Wegmans grocery store was constructing a store in Burlington Massachusetts. It hired two companies to work on the project.

Aerotek contracted with Wegmans that Aerotek would supply employees to provide construction supervision. Story was such an employee, hired to serve as construction foreman. As part of that agreement, Aerotek agreed to add Wegmans as an additional insured on Aerotek’s general liability coverage and to defend and indemnify Wegmans from claims related to the services.

WP Masonry contracted with Wegmans to perform masonry on the job. WP Masonry’s employee Holguin was injured when a scaffold collapsed. WP Masonry had agreed to include Wegmans as additional insured on the WP Masonry general liability policy and to defend and indemnify Wegmans from claims arising out of the WP Masonry work.

The injured employee sued Wegmans and Aerotek and Aerotek’s foreman Story in Massachusetts State Court. WP Masonry’s general liability insurer Fireman’s Fund paid to defend Wegmans.

Fireman’s Fund started a new Federal case asking the judge to make declarations about the duties under the insurance agreements. Fireman’s Fund asked the judge to declare that Aerotek or its employee or its insurer were at least partially liable with WP Masonry’s insurer Fireman’s Fund.

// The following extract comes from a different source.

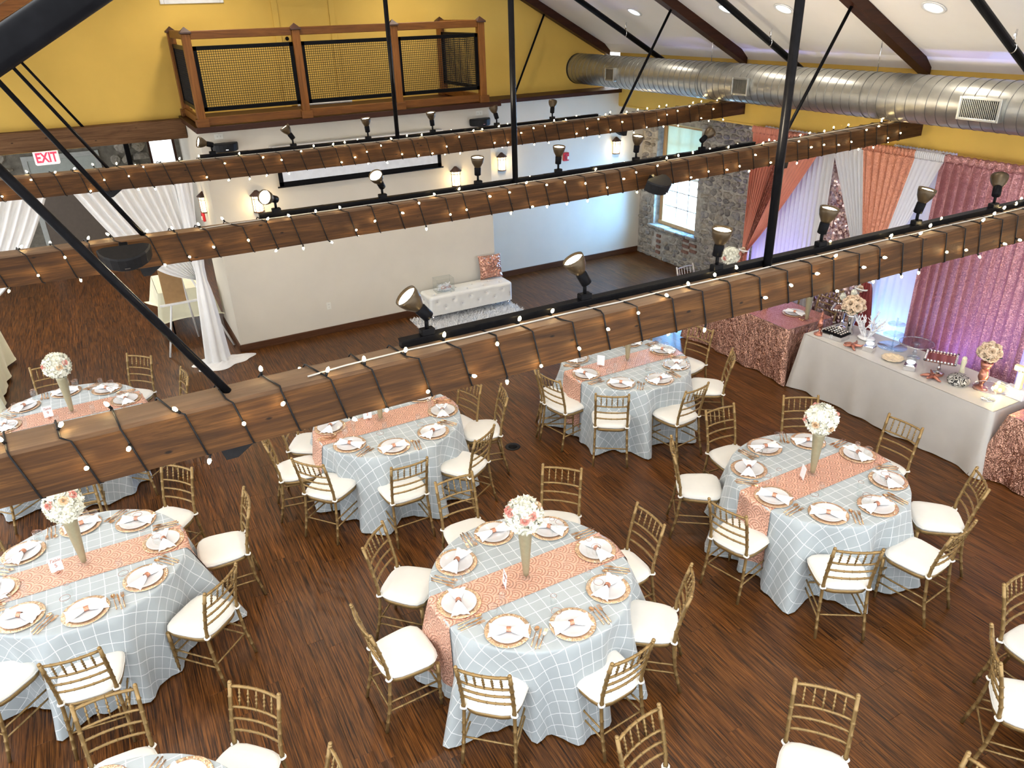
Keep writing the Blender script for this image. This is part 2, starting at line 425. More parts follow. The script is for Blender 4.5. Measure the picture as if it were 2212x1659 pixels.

Agreements between Wegmans and both WP Masonry and Aerotek had “forum selection” clauses. All disputes arising out of the the services or related to the contract were to be brought in the Western District of New York.


Should the Massachusetts Federal judge interpret contract details of agreements that provided all cases from the agreements should be brought elsewhere.


No need to go beyond the valid forum selection agreement.


The agreements included a section describing where disputes were to be brought – the Massachusetts court sent the parties to New York for interpretations of those agreements.


If you agree to fight somewhere else, don’t be surprised if a local judge sends you there.